Objective: The line containing "from mathutils.bvhtree import BVHTree" marks the end: extract everything from the first line of the data through that line, exactly, with no pictures.

Source data:
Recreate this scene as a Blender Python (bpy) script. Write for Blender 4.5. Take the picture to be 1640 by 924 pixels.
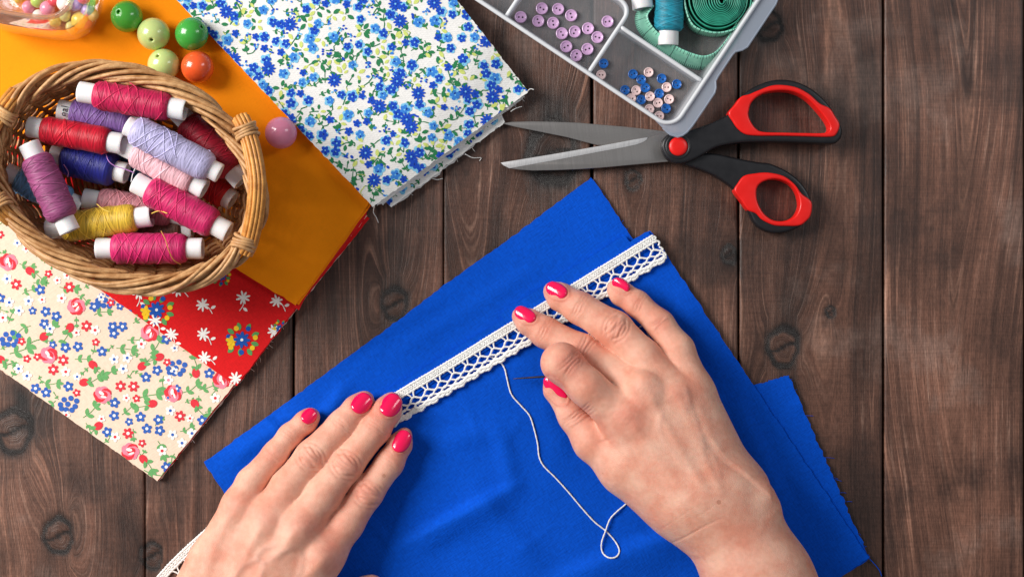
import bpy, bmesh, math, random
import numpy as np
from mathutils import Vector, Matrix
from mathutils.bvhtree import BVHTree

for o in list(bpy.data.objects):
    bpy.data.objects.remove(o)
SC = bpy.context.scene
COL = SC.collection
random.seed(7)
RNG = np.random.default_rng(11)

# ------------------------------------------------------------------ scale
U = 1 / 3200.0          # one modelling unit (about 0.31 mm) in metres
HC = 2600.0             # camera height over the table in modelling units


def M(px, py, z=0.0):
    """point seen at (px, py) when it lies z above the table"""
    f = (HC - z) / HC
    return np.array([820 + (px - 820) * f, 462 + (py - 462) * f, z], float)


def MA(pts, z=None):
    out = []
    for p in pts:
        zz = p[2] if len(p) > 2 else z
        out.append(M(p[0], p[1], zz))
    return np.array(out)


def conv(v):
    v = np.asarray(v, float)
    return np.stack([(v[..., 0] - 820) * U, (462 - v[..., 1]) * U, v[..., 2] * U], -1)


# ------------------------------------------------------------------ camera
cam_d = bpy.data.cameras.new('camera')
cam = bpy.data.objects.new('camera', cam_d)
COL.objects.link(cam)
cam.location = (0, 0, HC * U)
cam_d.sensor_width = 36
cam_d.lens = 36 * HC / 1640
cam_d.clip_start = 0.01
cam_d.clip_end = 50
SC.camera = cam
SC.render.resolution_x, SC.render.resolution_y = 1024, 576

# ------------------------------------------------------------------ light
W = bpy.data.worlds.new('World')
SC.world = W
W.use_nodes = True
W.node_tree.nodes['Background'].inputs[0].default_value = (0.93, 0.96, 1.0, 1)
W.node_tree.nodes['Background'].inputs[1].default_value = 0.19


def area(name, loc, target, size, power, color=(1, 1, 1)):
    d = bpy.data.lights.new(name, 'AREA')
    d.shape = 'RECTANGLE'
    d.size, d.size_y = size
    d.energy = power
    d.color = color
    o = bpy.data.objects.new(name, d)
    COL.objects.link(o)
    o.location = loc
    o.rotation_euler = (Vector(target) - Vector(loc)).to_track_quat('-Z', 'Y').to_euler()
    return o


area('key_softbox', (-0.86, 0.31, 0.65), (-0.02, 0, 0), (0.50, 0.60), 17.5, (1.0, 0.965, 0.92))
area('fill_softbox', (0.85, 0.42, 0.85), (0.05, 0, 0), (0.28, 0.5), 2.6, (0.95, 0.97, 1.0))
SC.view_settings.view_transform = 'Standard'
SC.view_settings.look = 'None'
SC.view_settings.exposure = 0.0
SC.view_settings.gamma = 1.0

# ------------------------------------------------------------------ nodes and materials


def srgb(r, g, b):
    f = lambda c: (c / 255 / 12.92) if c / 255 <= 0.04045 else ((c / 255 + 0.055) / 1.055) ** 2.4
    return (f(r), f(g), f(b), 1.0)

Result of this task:
Recreate this scene as a Blender Python (bpy) script. Write for Blender 4.5. Take the picture to be 1640 by 924 pixels.
import bpy, bmesh, math, random
import numpy as np
from mathutils import Vector, Matrix
from mathutils.bvhtree import BVHTree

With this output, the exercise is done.